Synchronization Strategy for Activity and Stability in Fenton‐Like Single‐Atom Catalysis

Abstract Single‐atom catalysts (SACs) have garnered significant attention in the applications of environmental remediation based on Fenton‐like systems. Current research on Fenton‐like single‐atom catalysis often emphasizes catalytic activity and mechanism regulation, while paying limited attention to the simultaneous enhancement of both activity and stability—a critical factor for the practical and scale‐up applications of SACs. This review systematically summarizes recent advances in synchronization strategies for improving the activity and stability of Fenton‐like single‐atom catalysis, with a focus on the design principles and mechanisms of four key strategies: coordination engineering, confinement effects, carrier substitution, and catalytic module design.
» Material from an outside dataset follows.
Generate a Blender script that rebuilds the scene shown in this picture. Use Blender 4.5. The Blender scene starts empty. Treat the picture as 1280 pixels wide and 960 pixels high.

To the best of knowledge, this represents the first comprehensive review of Fenton‐like single‐atom catalysis from the perspective of concurrent optimization of activity and stability. Additionally, the auxiliary role of machine learning and lifecycle assessment (LCA) is evaluated in advancing these synchronization strategies. By investigating the interplay among different support materials, coordination configurations, and reaction environments, as well as enlarged modules, key factors governing the stability/activity of SACs are highlighted, and future directions are proposed for developing next‐generation catalysts with high efficiency and long‐term durability for practical environmental remediation.